» **Description of the task**: Produce an exact transcription of the listing below, omitting the pictures.

[begin Dataset rows]

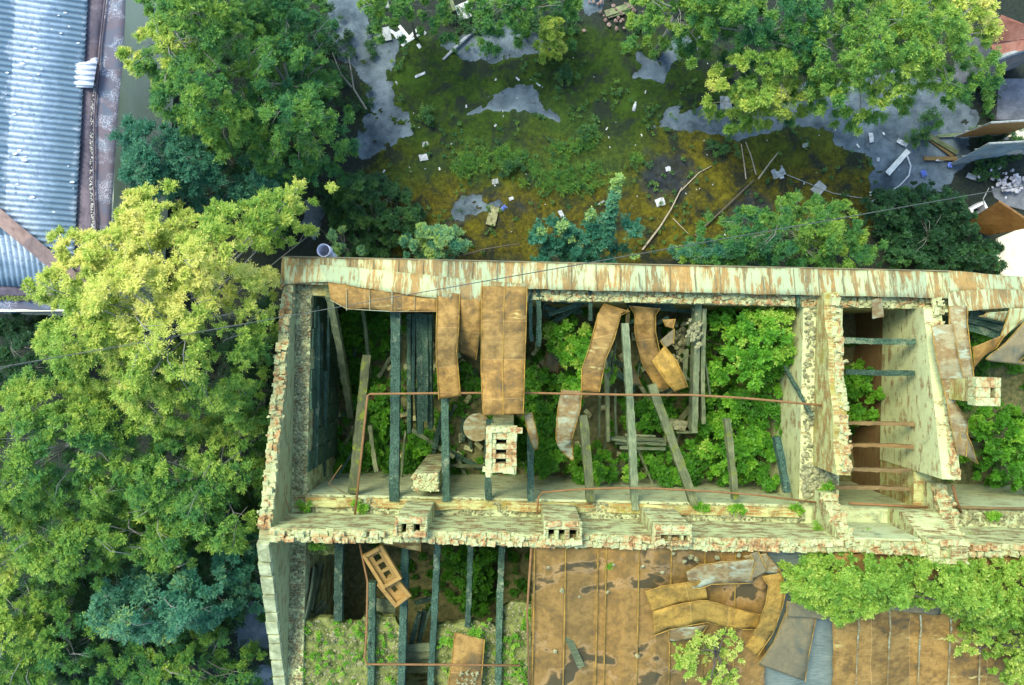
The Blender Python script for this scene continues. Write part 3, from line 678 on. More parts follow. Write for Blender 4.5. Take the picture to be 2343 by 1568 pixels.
# hip runs from the ridge side down to the corner
hc = P(200, 664, ZE)                      # corner of the slates
ds_ = (hc - E0); S_END = ds_.dot(ws); E_END = ds_.dot(we)
hip_k = .86
def on_east(e, s): return s < S_END + (e - E_END) * hip_k * 1.0 + .02
g = MB(); corr(g, -6.5, 0, -3, S_END + .3, on_east, 60); g.build('slate_roof', SLATE.m, WH, smooth=True, solid=.012)
g = MB()
def corr_s(mb):                            # hipped south slope, waves running north to south
    lam = .15; de = lam / 8; ne = int(6.5 / de); n = 24
    base = len(mb.v)
    for i in range(ne + 1):
        e = E_END - i * de
        for j in range(n + 1):
            s = S_END - 6.5 * j / n
            z = ZE + (S_END - s) * SLW / hip_k + .026 * math.cos(2 * math.pi * i * de / lam)
            mb.v.append(WQ(e, s, z))
    for i in range(ne):
        for j in range(n):
            e = E_END - (i + .5) * de; s = S_END - 6.5 * (j + .5) / n
            if S_END - s > (E_END - e) * hip_k + .02: continue
            k = base + i * (n + 1) + j
            mb.uv[len(mb.f)] = [(.2 + 2.7 - 6.5 * j / n + 4.8, i * de), (.2 + 2.7 - 6.5 * j / n + 4.8, (i + 1) * de), (.2 + 2.7 - 6.5 * (j + 1) / n + 4.8, (i + 1) * de), (.2 + 2.7 - 6.5 * (j + 1) / n + 4.8, i * de)]
            mb.f.append([k, k + n + 1, k + n + 2, k + 1])
corr_s(g); g.build('slate_roof', SLATE.m, WH, smooth=True, solid=.012)
g = MB()
for q in (0, 1):                            # hip flashing, two boards meeting on the hip
    st = []
    for k in range(8):
        t = k * .9; c = Vector((0, 0, .075))
        p = WQ(E_END - t, S_END - t * hip_k, ZE + t * SLW) + c
        off = (we * .17 - ws * .06) if q == 0 else (ws * .17 - we * .06)
        o2 = p + (we * .16 - ws * .1 if q == 0 else ws * .16 - we * .1) + Vector((0, 0, -.045))
        st.append((p, o2))
    strip_mesh(g, st, 2, .006, 2)
HIPM = mat_rust('hip_flashing', (.2, .15, .13), (.28, .21, .18), (.15, .12, .12))
g.build('hip_flashing', HIPM, WH, solid=.008)
# eave flashing band, raised lip and lower gutter band (east side)
L1 = [(205, -60, 246, -60), (200, 100, 228, 100), (190, 260, 215, 260), (182, 420, 213, 420), (180, 520, 218, 520), (184, 600, 224, 600), (188, 668, 232, 672)]
g = MB(); strip_mesh(g, [(P(a - 14, b, ZE - .05), P(c, d, ZE - .17)) for a, b, c, d in L1], 4, .01, 3); g.build('eave_flashing', GUTTER, WH, smooth=True, solid=.01)
g = MB()
for dz, r in ((0.0, .03),): g.tube([P(c + 1, d, ZE - .13) for a, b, c, d in L1], r, 6)
g.build('gutter_lip', GUTTER, WH)
L2 = [(246, -60, 290, -60), (229, 100, 283, 100), (217, 260, 270, 260), (214, 420, 258, 420), (220, 520, 252, 520), (226, 600, 250, 600), (233, 680, 249, 690)]
g = MB(); strip_mesh(g, [(P(a - 3, b, ZE - .2), P(c, d, ZE - .32)) for a, b, c, d in L2], 4, .012, 3); g.build('gutter_band', GUTTERS.m, WH, smooth=True, solid=.01)
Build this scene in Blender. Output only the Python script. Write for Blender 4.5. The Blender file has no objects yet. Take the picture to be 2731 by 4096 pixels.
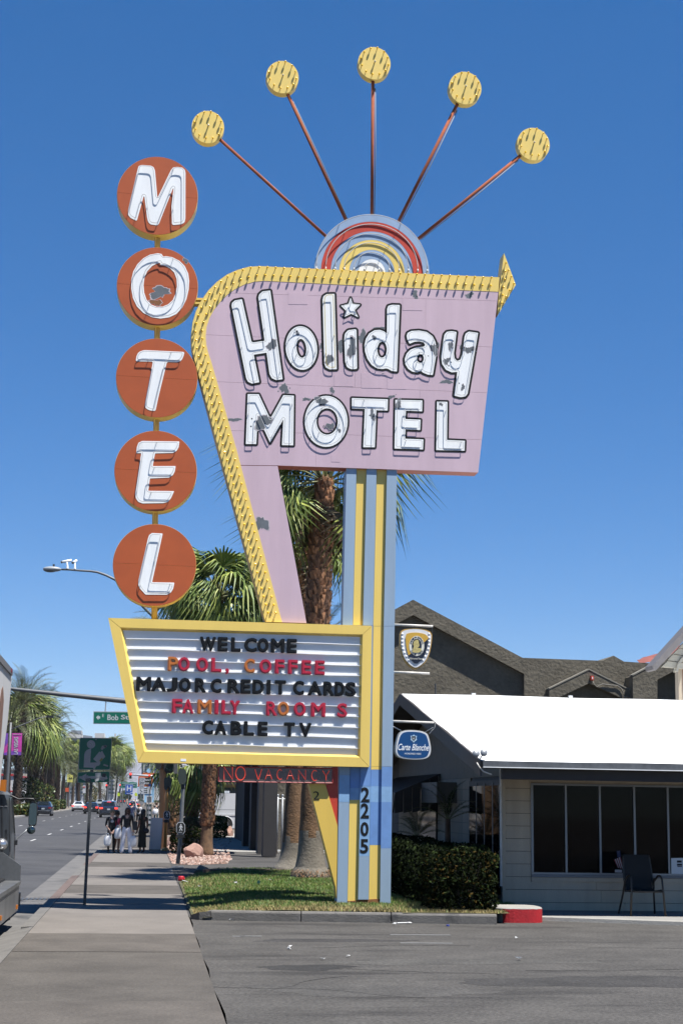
import bpy, bmesh, math, random
import numpy as np
from mathutils import Vector, Matrix
from mathutils.geometry import tessellate_polygon
random.seed(7)
RNG = np.random.default_rng(7)
scene = bpy.context.scene
col = scene.collection

# ------------------------------------------------------------------ camera
FPX, CX, CY, ROLL = 6096.0, 1365.5, 2048.0, 0.016      # focal length in photo pixels, centre, roll
CAM = Vector((0.0, 0.0, 1.85))
_vx, _vy = (592 - CX) / FPX, (3196 - CY) / FPX          # where the street vanishes
_c, _s = math.cos(ROLL), math.sin(ROLL)
_ux, _uy = _vx * _c + _vy * _s, -_vx * _s + _vy * _c
PITCH = math.atan(_uy)
YAW = math.atan(-_ux * math.cos(PITCH))
FWD = Vector((math.sin(YAW) * math.cos(PITCH), math.cos(YAW) * math.cos(PITCH), math.sin(PITCH)))
R0 = Vector((math.cos(YAW), -math.sin(YAW), 0))
U0 = R0.cross(FWD)
RIGHT = R0 * _c + U0 * _s
UP = -R0 * _s + U0 * _c
cam_data = bpy.data.cameras.new('camera')
cam = bpy.data.objects.new('camera', cam_data)
col.objects.link(cam)
mw = Matrix.Identity(4)
for i in range(3):
    mw[i][0], mw[i][1], mw[i][2], mw[i][3] = RIGHT[i], UP[i], -FWD[i], CAM[i]
cam.matrix_world = mw
cam_data.sensor_fit = 'VERTICAL'
cam_data.sensor_height = 36.0
cam_data.lens = 36.0 * FPX / 4096.0
cam_data.clip_start, cam_data.clip_end = 0.2, 40000.0
scene.camera = cam

# ------------------------------------------------------------------ sky, sun, exposure
SUN = Vector((0.30, -0.28, 1.0)).normalized()
world = bpy.data.worlds.new('World')
scene.world = world
world.use_nodes = True
nt = world.node_tree
nt.nodes.clear()
w_out = nt.nodes.new('ShaderNodeOutputWorld')
w_bg = nt.nodes.new('ShaderNodeBackground')
w_sky = nt.nodes.new('ShaderNodeTexSky')
w_sky.sky_type = 'NISHITA'
w_sky.sun_disc = False
w_sky.sun_elevation = math.asin(SUN.z)
w_sky.sun_rotation = math.atan2(SUN.x, SUN.y)
w_sky.altitude = 600
w_sky.air_density = 0.7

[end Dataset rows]

» **Written solution**:
The Blender Python script for this scene continues. Write part 3, from line 678 on. More parts follow. Write for Blender 4.5. Take the picture to be 2343 by 1568 pixels.
# hip runs from the ridge side down to the corner
hc = P(200, 664, ZE)                      # corner of the slates
ds_ = (hc - E0); S_END = ds_.dot(ws); E_END = ds_.dot(we)
hip_k = .86
def on_east(e, s): return s < S_END + (e - E_END) * hip_k * 1.0 + .02
g = MB(); corr(g, -6.5, 0, -3, S_END + .3, on_east, 60); g.build('slate_roof', SLATE.m, WH, smooth=True, solid=.012)
g = MB()
def corr_s(mb):                            # hipped south slope, waves running north to south
    lam = .15; de = lam / 8; ne = int(6.5 / de); n = 24
    base = len(mb.v)
    for i in range(ne + 1):
        e = E_END - i * de
        for j in range(n + 1):
            s = S_END - 6.5 * j / n
            z = ZE + (S_END - s) * SLW / hip_k + .026 * math.cos(2 * math.pi * i * de / lam)
            mb.v.append(WQ(e, s, z))
    for i in range(ne):
        for j in range(n):
            e = E_END - (i + .5) * de; s = S_END - 6.5 * (j + .5) / n
            if S_END - s > (E_END - e) * hip_k + .02: continue
            k = base + i * (n + 1) + j
            mb.uv[len(mb.f)] = [(.2 + 2.7 - 6.5 * j / n + 4.8, i * de), (.2 + 2.7 - 6.5 * j / n + 4.8, (i + 1) * de), (.2 + 2.7 - 6.5 * (j + 1) / n + 4.8, (i + 1) * de), (.2 + 2.7 - 6.5 * (j + 1) / n + 4.8, i * de)]
            mb.f.append([k, k + n + 1, k + n + 2, k + 1])
corr_s(g); g.build('slate_roof', SLATE.m, WH, smooth=True, solid=.012)
g = MB()
for q in (0, 1):                            # hip flashing, two boards meeting on the hip
    st = []
    for k in range(8):
        t = k * .9; c = Vector((0, 0, .075))
        p = WQ(E_END - t, S_END - t * hip_k, ZE + t * SLW) + c
        off = (we * .17 - ws * .06) if q == 0 else (ws * .17 - we * .06)
        o2 = p + (we * .16 - ws * .1 if q == 0 else ws * .16 - we * .1) + Vector((0, 0, -.045))
        st.append((p, o2))
    strip_mesh(g, st, 2, .006, 2)
HIPM = mat_rust('hip_flashing', (.2, .15, .13), (.28, .21, .18), (.15, .12, .12))
g.build('hip_flashing', HIPM, WH, solid=.008)
# eave flashing band, raised lip and lower gutter band (east side)
L1 = [(205, -60, 246, -60), (200, 100, 228, 100), (190, 260, 215, 260), (182, 420, 213, 420), (180, 520, 218, 520), (184, 600, 224, 600), (188, 668, 232, 672)]
g = MB(); strip_mesh(g, [(P(a - 14, b, ZE - .05), P(c, d, ZE - .17)) for a, b, c, d in L1], 4, .01, 3); g.build('eave_flashing', GUTTER, WH, smooth=True, solid=.01)
g = MB()
for dz, r in ((0.0, .03),): g.tube([P(c + 1, d, ZE - .13) for a, b, c, d in L1], r, 6)
g.build('gutter_lip', GUTTER, WH)
L2 = [(246, -60, 290, -60), (229, 100, 283, 100), (217, 260, 270, 260), (214, 420, 258, 420), (220, 520, 252, 520), (226, 600, 250, 600), (233, 680, 249, 690)]
g = MB(); strip_mesh(g, [(P(a - 3, b, ZE - .2), P(c, d, ZE - .32)) for a, b, c, d in L2], 4, .012, 3); g.build('gutter_band', GUTTERS.m, WH, smooth=True, solid=.01)
Build this scene in Blender. Output only the Python script. Write for Blender 4.5. The Blender file has no objects yet. Take the picture to be 2731 by 4096 pixels.
import bpy, bmesh, math, random
import numpy as np
from mathutils import Vector, Matrix
from mathutils.geometry import tessellate_polygon
random.seed(7)
RNG = np.random.default_rng(7)
scene = bpy.context.scene
col = scene.collection

# ------------------------------------------------------------------ camera
FPX, CX, CY, ROLL = 6096.0, 1365.5, 2048.0, 0.016      # focal length in photo pixels, centre, roll
CAM = Vector((0.0, 0.0, 1.85))
_vx, _vy = (592 - CX) / FPX, (3196 - CY) / FPX          # where the street vanishes
_c, _s = math.cos(ROLL), math.sin(ROLL)
_ux, _uy = _vx * _c + _vy * _s, -_vx * _s + _vy * _c
PITCH = math.atan(_uy)
YAW = math.atan(-_ux * math.cos(PITCH))
FWD = Vector((math.sin(YAW) * math.cos(PITCH), math.cos(YAW) * math.cos(PITCH), math.sin(PITCH)))
R0 = Vector((math.cos(YAW), -math.sin(YAW), 0))
U0 = R0.cross(FWD)
RIGHT = R0 * _c + U0 * _s
UP = -R0 * _s + U0 * _c
cam_data = bpy.data.cameras.new('camera')
cam = bpy.data.objects.new('camera', cam_data)
col.objects.link(cam)
mw = Matrix.Identity(4)
for i in range(3):
    mw[i][0], mw[i][1], mw[i][2], mw[i][3] = RIGHT[i], UP[i], -FWD[i], CAM[i]
cam.matrix_world = mw
cam_data.sensor_fit = 'VERTICAL'
cam_data.sensor_height = 36.0
cam_data.lens = 36.0 * FPX / 4096.0
cam_data.clip_start, cam_data.clip_end = 0.2, 40000.0
scene.camera = cam

# ------------------------------------------------------------------ sky, sun, exposure
SUN = Vector((0.30, -0.28, 1.0)).normalized()
world = bpy.data.worlds.new('World')
scene.world = world
world.use_nodes = True
nt = world.node_tree
nt.nodes.clear()
w_out = nt.nodes.new('ShaderNodeOutputWorld')
w_bg = nt.nodes.new('ShaderNodeBackground')
w_sky = nt.nodes.new('ShaderNodeTexSky')
w_sky.sky_type = 'NISHITA'
w_sky.sun_disc = False
w_sky.sun_elevation = math.asin(SUN.z)
w_sky.sun_rotation = math.atan2(SUN.x, SUN.y)
w_sky.altitude = 600
w_sky.air_density = 0.7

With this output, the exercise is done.